Whether the tropical tea party can prevail is far from clear, but its struggle ought not to be ignored, because it is a microcosm of a threat to the entire region. Geniuses from Washington’s multilateral community have decided that poor countries cannot become rich countries unless their governments impose heavy tax burdens on the locals, and these “bankers” are using rich-country resources to make it happen.

Costa Rica’s official tax stats are deceptive. In 2008 the central government’s revenues equaled only 15.9% of gross domestic product. But as Cato Institute scholar Juan Carlos Hidalgo pointed out in a January op-ed in the Costa Rican daily La Nación, that number doesn’t include local taxes or taxes paid to government entities like the Institute for Tourism and the Institute for Agrarian Development. Nor does it include social security taxes, which rich countries include when they discuss their tax-to-GDP ratios.

Tally up the total take and, according to Mr. Hidalgo, the burden for Costa Ricans in 2008 was 23.1% of GDP. In recessionary 2009 it fell to 21.7%. Compare that to the U.S. overall tax burden of 26.1% in 2008 and 24% in 2009 (the latest year for which Organization for Economic Co-operation and Development figures are available), and it is clear that Costa Ricans are not undertaxed.

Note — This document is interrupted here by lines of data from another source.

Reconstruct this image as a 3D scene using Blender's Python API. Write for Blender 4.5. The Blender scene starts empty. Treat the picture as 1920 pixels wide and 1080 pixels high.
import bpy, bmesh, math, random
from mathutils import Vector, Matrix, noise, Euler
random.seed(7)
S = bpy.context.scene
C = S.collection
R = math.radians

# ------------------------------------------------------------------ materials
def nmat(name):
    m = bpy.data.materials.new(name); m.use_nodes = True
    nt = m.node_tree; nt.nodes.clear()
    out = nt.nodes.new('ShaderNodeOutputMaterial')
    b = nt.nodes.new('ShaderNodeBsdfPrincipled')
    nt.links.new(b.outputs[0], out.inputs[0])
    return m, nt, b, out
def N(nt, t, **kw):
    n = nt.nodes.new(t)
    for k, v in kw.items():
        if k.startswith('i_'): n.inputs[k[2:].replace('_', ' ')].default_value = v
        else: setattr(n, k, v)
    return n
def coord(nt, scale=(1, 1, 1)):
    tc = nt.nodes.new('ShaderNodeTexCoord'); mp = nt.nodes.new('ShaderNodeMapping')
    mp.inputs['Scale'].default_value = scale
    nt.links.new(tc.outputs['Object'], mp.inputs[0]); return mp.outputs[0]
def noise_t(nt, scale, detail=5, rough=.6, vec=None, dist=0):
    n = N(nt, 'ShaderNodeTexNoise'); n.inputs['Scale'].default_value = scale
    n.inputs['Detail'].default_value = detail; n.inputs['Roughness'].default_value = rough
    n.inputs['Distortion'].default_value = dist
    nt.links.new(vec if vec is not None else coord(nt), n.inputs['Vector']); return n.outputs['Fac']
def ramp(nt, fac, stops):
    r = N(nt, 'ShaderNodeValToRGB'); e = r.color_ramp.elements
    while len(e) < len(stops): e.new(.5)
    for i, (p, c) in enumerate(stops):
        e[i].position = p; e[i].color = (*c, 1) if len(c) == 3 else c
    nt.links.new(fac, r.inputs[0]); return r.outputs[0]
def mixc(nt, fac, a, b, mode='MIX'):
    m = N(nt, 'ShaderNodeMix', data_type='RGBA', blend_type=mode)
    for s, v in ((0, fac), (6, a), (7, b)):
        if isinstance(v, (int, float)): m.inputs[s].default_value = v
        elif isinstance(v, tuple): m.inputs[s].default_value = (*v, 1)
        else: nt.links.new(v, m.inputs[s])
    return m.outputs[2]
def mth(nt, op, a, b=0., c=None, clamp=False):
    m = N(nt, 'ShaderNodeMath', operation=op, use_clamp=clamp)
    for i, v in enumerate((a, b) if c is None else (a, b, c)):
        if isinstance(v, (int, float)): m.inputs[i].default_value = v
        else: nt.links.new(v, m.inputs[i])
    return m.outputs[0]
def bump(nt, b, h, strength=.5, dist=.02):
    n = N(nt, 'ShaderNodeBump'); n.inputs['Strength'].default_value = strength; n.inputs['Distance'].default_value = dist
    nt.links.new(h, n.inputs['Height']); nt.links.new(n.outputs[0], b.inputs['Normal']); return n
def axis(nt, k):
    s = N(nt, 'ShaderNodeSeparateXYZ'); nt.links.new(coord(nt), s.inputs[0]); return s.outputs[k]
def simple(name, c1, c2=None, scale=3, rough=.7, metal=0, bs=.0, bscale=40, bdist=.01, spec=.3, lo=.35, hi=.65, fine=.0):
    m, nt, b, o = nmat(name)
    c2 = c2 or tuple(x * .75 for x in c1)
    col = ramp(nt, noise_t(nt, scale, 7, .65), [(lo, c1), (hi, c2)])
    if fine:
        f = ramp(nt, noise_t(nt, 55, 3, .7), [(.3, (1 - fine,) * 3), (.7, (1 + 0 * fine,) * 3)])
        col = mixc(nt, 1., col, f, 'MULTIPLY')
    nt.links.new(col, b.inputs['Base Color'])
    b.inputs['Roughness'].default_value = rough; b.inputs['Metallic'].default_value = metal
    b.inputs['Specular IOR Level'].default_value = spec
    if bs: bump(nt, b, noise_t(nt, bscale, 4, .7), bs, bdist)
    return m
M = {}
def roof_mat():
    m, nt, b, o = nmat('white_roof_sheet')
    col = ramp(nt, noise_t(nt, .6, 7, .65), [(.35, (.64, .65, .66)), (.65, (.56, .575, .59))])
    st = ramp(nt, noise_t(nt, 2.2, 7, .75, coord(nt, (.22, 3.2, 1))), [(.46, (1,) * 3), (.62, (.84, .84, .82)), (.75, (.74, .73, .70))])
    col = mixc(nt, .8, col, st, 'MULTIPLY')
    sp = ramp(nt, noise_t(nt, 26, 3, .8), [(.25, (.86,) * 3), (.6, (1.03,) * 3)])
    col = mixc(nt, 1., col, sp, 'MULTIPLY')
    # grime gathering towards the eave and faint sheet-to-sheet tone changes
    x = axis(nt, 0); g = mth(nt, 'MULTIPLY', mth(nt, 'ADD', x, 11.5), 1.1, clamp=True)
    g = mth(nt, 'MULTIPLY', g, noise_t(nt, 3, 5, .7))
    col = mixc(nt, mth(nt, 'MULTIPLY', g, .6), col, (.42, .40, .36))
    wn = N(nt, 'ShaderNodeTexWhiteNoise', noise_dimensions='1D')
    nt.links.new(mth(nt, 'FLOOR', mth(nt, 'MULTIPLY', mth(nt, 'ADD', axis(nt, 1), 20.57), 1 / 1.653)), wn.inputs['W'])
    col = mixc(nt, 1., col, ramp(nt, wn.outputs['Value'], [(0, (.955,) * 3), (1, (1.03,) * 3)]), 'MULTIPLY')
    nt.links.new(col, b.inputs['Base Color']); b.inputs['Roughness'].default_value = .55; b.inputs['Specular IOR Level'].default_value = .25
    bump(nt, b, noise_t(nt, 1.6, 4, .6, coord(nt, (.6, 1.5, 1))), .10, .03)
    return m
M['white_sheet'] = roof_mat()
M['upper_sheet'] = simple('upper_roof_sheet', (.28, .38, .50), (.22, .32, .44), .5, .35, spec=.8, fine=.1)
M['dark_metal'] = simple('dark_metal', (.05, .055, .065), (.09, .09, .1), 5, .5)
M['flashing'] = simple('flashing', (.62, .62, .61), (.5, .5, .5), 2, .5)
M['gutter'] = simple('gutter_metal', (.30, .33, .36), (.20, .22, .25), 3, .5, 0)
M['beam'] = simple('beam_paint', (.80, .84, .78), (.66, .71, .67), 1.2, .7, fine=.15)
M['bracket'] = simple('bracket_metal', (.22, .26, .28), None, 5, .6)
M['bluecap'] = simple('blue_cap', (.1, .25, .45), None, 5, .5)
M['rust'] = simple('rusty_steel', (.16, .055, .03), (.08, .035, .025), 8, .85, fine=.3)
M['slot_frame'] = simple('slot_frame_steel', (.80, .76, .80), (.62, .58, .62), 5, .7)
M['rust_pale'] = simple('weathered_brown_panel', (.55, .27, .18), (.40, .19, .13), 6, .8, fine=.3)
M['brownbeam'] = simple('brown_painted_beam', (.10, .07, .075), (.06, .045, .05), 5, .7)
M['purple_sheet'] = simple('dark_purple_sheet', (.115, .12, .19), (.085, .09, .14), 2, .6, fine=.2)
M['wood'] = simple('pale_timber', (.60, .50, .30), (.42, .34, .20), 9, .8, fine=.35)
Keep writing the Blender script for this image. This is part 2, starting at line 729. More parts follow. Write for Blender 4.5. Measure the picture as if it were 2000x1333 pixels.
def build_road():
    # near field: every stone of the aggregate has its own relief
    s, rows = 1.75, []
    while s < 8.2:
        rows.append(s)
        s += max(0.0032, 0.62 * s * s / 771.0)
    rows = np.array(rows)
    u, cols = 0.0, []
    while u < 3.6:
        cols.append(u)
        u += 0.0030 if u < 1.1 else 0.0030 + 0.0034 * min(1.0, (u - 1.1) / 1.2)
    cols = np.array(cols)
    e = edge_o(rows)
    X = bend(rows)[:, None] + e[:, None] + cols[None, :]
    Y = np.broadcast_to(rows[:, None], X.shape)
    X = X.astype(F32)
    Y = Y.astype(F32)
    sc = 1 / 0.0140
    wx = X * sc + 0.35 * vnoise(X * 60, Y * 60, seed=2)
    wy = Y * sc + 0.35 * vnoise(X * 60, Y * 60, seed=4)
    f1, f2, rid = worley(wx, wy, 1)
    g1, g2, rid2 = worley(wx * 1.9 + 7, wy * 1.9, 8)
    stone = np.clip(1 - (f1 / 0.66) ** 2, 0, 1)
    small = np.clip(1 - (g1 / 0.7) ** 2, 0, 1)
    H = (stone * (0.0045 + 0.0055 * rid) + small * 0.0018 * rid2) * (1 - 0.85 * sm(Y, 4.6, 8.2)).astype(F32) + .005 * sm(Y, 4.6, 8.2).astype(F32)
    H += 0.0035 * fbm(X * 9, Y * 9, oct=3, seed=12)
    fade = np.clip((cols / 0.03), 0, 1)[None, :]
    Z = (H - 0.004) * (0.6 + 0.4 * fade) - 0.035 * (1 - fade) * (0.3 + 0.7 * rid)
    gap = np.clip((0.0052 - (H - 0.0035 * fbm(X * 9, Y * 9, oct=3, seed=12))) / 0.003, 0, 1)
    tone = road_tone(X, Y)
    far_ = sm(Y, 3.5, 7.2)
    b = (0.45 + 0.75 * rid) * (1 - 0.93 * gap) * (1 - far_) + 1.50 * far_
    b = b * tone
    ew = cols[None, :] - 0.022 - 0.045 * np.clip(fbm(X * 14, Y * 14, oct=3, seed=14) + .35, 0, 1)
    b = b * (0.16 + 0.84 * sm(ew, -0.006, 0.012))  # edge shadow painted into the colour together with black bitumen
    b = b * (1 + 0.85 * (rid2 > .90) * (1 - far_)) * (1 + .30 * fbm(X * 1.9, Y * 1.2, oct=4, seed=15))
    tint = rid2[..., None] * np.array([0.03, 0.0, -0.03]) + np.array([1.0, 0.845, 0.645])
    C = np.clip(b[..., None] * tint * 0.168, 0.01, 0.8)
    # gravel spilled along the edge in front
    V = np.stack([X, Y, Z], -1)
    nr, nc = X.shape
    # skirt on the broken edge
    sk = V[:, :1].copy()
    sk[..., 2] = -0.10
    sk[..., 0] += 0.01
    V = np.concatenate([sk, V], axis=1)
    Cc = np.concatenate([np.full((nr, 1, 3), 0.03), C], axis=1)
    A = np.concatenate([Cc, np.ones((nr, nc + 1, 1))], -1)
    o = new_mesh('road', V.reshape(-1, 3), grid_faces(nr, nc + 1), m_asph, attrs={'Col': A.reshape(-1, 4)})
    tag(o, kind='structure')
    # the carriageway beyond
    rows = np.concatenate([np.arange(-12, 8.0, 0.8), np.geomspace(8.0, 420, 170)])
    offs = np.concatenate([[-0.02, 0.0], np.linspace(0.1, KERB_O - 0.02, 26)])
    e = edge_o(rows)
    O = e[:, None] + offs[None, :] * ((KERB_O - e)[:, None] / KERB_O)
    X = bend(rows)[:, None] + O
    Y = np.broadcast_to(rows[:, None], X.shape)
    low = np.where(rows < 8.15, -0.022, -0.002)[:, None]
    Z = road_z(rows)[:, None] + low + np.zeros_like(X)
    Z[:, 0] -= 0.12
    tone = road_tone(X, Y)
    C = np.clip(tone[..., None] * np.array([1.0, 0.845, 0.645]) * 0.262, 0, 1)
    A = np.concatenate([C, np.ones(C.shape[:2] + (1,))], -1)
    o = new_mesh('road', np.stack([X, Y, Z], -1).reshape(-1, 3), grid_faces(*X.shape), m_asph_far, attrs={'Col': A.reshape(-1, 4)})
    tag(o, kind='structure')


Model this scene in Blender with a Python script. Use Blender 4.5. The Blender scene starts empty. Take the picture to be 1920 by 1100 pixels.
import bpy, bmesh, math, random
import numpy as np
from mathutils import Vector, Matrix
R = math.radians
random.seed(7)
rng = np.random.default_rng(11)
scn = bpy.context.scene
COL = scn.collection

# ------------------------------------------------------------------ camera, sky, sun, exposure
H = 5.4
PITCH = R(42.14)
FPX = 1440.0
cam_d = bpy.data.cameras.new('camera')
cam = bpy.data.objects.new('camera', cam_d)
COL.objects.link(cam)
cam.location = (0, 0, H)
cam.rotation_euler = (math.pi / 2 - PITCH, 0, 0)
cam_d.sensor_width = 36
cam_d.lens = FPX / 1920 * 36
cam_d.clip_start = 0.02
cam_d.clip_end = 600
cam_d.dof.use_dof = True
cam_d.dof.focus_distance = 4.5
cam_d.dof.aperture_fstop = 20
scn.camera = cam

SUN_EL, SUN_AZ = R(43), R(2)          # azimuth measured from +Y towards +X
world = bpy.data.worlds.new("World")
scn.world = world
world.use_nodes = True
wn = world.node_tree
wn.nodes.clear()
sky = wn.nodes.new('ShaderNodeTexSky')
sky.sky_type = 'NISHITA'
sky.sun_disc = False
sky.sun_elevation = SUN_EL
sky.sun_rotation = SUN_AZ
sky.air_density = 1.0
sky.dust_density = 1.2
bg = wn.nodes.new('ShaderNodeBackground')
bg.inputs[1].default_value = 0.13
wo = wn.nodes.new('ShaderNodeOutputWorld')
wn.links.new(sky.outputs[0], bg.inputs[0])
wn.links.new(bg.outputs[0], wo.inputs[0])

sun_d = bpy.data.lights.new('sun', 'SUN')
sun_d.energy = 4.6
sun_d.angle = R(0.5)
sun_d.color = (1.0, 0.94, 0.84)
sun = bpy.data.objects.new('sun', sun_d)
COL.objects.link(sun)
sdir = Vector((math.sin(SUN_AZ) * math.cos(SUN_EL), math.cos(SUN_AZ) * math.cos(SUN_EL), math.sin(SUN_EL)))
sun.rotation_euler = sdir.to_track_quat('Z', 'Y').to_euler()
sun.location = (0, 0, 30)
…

Nevertheless, the country’s fiscal deficit as a percentage of GDP rose to 3.5% of GDP in 2009 from only 0.2% in 2008. In 2010, according to the United Nation’s Economic Commission on Latin America, Costa Rica’s fiscal deficit was 5.2%, the highest in Latin America. The government forecasts a deficit of 5.5% in 2012.

The problem is government spending. While revenues as a percentage of GDP are forecast to be 7.5% lower this year than they were in 2008, expenditures as a percentage of GDP are expected to come in 29.4% higher. Most of that money is going into an expanded bureaucracy, which grew by 20% during the previous PLN government of Oscar Arias. Mr. Arias was also generous with salary increases. Tocqueville predicted it.

Now Ms. Chinchilla’s “reform” proposes, among other things, a 14% value-added tax on all goods and services to replace a 13% sales tax on goods only and tax hikes on small and medium-sized businesses. Far from simply raising taxes on the rich, as the politicians want people to believe, this proposal will hit ordinary Costa Ricans hard.

Ms. Chinchilla’s party is salivating over the possibility of new revenue and the IDB is feeding the frenzy. In September it approved $609,000 for a project that its website says will “support” the “implementation of the tax reform proposal.” The IDB says how the money will be spent is not yet public information.

Tocqueville would have seen the danger: “The history of liberty is a history of the limitation of governmental power, not the increase of it.” But even he could not have anticipated today’s governmental excess encouraged by the IDB.